Numerosissimi volti maschili e femminili, mitici e coevi all’artista, dei quali il professor Orsini ha dato ampia descrizione soffermandosi sulle tipologie delle acconciature, sull’impreziosimento dovuto all’abbandonante presenza figurativa di gioielli, vengono proposti con una finezza e minuzia davvero insoliti per produzioni che, come gli esempi presenti nel Casalese, essendo viste dal basso, erano spesso realizzate più grossolanamente e senza troppo dispiego di dettagli. Non certamente così per i capolavori fissati sui soffitti della Curia. I volti si accompagnano inoltre a un’ampia rassegna araldica, esemplata da curiosi stemmi di famiglie appartenute al patriziato locale, e da un sorprendente bestiario di animali fantastici e non solo, nel quale l’artista si sbizzarrisce in quanto a fantasia e a composizioni immaginifiche.

L’ignoto e capace autore, forse un lombardo, è aggiornato su quelle che sono le novità iconografiche del tempo, prime fra tutte il ritratto di tre quarti, portato alla corte Sforzesca proprio dal genio dirompente di Leonardo. Le stesse acconciature femminili di certe figure, a treccia lunga, e gli abbigliamenti maschili richiamano per l’appunto la corte milanese come dettagliatamente illustrato dal Delegato vescovile. Si attendono comunque studi più approfonditi di questi rimandi per una migliore lettura di questi capolavori in miniatura. La datazione si lega invece verosimilmente al curioso stemma di Galeazzo Maria Sforza, ricorrente in tutte le sale, portando al decennio 1466-1476, ma ciò è probabilmente un inserimento postumo alla dipintura del complesso figurativo.
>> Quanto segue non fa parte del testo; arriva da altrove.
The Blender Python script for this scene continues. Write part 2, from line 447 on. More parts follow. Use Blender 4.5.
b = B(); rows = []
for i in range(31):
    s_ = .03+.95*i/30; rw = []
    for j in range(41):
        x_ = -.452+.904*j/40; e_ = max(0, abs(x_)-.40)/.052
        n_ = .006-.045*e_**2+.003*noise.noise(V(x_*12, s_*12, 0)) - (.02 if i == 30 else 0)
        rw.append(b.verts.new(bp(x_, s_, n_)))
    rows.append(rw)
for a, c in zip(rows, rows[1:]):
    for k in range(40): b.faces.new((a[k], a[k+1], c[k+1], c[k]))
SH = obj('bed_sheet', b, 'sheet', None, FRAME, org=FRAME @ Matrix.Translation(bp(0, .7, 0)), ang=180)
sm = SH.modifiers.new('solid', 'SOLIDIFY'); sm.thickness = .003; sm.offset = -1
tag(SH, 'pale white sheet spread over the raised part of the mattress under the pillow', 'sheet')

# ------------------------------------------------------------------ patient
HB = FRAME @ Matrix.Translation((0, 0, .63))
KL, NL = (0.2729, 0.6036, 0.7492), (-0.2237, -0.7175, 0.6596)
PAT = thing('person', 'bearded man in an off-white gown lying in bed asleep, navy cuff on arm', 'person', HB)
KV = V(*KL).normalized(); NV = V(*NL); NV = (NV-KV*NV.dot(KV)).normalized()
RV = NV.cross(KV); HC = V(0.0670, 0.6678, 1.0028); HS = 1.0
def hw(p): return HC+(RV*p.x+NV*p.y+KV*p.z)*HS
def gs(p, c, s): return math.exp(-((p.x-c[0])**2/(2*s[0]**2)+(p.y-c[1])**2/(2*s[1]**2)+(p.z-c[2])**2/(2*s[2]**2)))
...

L’intervento conservativo, la visita e i nuovi progetti in campo costituiscono un tassello davvero significativo per la valorizzazione e la riscoperta del patrimonio storico artistico della città e non solo. Un ringraziamento particolare all’importante e fondamentale contributo della Regione Piemonte che, attraverso la Cep, Conferenza episcopale piemontese, ha permesso il restauro delle prime due stanze che ora saranno, a completamento dell’intero progetto, restituite alla collettività non esclusivamente locale ma al più ampio respiro e interesse di quella internazionale.